Up to and including the line that contains "on the soffit')", write out each line of the material from its first line, exactly.
● ● ● ● ●
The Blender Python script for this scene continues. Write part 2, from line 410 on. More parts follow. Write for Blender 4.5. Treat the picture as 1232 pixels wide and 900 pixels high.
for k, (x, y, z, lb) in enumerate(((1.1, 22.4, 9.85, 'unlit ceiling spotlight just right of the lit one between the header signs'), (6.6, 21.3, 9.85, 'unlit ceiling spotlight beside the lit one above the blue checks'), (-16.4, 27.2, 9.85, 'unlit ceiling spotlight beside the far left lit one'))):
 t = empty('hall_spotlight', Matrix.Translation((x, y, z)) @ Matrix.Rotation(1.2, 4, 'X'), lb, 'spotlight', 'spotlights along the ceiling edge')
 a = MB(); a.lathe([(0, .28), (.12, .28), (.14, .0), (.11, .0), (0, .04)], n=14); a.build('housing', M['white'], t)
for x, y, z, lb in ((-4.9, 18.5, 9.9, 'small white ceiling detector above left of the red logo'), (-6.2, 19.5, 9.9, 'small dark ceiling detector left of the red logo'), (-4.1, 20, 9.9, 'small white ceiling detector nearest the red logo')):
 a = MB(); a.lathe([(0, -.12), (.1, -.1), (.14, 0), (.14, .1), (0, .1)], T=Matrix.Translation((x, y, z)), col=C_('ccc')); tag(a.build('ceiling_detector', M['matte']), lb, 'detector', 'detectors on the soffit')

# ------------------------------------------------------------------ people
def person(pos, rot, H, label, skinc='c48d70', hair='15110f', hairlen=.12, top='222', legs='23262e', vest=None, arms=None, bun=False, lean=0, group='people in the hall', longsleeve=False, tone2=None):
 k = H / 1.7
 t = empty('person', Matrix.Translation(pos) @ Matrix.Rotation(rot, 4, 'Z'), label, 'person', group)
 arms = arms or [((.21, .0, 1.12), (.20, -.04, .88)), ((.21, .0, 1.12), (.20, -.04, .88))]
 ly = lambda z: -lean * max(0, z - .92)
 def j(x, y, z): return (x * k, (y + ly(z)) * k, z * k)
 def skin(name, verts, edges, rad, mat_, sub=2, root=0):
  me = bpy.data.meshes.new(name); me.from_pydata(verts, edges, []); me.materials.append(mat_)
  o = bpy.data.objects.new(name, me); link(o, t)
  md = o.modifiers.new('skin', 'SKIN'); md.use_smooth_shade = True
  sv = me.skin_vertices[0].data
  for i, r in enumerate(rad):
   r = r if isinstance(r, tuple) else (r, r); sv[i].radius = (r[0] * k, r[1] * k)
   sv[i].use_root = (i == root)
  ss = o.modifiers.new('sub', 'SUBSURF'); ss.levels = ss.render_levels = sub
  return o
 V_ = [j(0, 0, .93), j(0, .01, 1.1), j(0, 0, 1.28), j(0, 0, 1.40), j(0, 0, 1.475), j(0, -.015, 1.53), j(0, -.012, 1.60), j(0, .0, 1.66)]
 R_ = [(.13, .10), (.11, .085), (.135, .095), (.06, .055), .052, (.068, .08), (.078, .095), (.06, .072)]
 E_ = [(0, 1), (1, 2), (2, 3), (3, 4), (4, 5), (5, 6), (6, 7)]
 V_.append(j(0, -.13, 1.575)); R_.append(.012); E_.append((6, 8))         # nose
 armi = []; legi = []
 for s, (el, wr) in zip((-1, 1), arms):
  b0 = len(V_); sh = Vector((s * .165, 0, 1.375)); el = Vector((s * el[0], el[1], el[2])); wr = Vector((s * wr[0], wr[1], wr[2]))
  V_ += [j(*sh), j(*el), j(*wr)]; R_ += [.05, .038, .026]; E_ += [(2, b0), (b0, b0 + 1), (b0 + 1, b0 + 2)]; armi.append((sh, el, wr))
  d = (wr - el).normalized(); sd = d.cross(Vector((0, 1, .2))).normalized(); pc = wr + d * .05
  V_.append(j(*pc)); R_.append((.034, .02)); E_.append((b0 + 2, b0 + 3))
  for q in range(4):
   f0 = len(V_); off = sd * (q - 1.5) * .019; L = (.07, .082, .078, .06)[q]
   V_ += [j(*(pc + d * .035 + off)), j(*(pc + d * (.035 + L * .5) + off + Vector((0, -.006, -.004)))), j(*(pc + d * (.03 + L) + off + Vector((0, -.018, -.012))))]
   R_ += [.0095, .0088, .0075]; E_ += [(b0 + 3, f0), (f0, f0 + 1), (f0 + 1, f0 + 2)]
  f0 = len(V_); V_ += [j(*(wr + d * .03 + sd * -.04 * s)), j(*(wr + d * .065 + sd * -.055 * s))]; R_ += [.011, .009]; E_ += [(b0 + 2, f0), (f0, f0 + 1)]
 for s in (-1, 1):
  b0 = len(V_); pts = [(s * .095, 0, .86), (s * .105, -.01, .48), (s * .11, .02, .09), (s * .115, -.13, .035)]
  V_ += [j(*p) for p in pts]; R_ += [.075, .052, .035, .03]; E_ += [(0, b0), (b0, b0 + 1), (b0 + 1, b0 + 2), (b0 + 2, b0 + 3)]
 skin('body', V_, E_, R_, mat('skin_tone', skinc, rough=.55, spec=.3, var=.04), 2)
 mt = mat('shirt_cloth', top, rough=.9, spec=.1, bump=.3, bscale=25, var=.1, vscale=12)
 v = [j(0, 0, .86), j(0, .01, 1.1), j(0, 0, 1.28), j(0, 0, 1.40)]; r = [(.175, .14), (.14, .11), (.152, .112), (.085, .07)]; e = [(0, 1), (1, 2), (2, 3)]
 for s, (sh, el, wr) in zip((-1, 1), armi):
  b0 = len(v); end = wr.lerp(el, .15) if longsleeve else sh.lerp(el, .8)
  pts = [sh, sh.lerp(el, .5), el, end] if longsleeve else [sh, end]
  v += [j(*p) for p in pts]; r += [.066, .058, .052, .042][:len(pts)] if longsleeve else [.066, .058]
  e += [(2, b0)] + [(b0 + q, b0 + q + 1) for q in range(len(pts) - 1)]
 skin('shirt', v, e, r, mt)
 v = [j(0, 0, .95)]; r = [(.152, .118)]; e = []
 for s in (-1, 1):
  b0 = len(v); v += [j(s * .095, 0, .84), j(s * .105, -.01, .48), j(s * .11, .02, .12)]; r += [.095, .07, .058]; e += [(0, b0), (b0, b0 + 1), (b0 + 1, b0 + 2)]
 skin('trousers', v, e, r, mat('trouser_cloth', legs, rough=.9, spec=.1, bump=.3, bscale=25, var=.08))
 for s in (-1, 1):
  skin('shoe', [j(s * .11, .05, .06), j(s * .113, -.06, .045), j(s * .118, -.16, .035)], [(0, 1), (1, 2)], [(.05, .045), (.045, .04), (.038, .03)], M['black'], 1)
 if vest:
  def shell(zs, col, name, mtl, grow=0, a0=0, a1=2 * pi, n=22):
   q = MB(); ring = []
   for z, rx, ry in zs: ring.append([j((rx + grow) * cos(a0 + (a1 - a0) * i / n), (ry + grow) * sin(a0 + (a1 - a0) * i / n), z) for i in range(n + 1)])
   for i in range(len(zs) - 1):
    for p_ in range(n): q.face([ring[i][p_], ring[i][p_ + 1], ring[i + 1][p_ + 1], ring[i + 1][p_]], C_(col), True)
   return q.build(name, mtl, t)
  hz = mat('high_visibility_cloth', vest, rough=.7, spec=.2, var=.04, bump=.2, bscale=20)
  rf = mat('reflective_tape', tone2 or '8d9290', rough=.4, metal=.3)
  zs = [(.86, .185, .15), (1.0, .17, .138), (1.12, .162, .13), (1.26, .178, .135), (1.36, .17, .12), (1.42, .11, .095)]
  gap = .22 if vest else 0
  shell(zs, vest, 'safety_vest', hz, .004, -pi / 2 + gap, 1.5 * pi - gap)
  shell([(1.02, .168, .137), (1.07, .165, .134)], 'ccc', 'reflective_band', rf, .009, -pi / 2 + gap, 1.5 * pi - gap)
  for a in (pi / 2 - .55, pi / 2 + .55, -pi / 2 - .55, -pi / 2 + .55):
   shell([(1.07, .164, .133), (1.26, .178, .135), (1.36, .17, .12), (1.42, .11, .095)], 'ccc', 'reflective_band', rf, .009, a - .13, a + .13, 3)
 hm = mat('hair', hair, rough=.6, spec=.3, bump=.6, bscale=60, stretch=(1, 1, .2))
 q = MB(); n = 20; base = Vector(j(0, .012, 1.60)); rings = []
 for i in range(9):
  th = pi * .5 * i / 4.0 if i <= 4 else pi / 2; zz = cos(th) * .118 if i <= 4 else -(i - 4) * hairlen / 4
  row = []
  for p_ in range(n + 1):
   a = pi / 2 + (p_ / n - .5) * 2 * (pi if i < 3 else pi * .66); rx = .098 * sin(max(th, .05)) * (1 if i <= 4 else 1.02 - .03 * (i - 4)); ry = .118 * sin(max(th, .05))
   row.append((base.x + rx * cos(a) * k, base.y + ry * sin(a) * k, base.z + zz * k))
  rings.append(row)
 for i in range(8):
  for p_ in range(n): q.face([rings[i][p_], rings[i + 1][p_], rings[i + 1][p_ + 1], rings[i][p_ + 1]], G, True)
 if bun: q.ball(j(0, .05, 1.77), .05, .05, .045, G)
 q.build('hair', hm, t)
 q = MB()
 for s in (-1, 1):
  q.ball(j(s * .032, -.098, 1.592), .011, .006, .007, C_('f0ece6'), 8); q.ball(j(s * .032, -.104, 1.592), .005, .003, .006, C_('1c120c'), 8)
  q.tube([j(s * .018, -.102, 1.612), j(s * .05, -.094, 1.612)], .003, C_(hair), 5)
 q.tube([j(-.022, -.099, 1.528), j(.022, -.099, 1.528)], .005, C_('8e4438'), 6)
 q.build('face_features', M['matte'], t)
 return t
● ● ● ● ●
TASK ANSWER:
The Blender Python script for this scene continues. Write part 2, from line 410 on. More parts follow. Write for Blender 4.5. Treat the picture as 1232 pixels wide and 900 pixels high.
for k, (x, y, z, lb) in enumerate(((1.1, 22.4, 9.85, 'unlit ceiling spotlight just right of the lit one between the header signs'), (6.6, 21.3, 9.85, 'unlit ceiling spotlight beside the lit one above the blue checks'), (-16.4, 27.2, 9.85, 'unlit ceiling spotlight beside the far left lit one'))):
 t = empty('hall_spotlight', Matrix.Translation((x, y, z)) @ Matrix.Rotation(1.2, 4, 'X'), lb, 'spotlight', 'spotlights along the ceiling edge')
 a = MB(); a.lathe([(0, .28), (.12, .28), (.14, .0), (.11, .0), (0, .04)], n=14); a.build('housing', M['white'], t)
for x, y, z, lb in ((-4.9, 18.5, 9.9, 'small white ceiling detector above left of the red logo'), (-6.2, 19.5, 9.9, 'small dark ceiling detector left of the red logo'), (-4.1, 20, 9.9, 'small white ceiling detector nearest the red logo')):
 a = MB(); a.lathe([(0, -.12), (.1, -.1), (.14, 0), (.14, .1), (0, .1)], T=Matrix.Translation((x, y, z)), col=C_('ccc')); tag(a.build('ceiling_detector', M['matte']), lb, 'detector', 'detectors on the soffit')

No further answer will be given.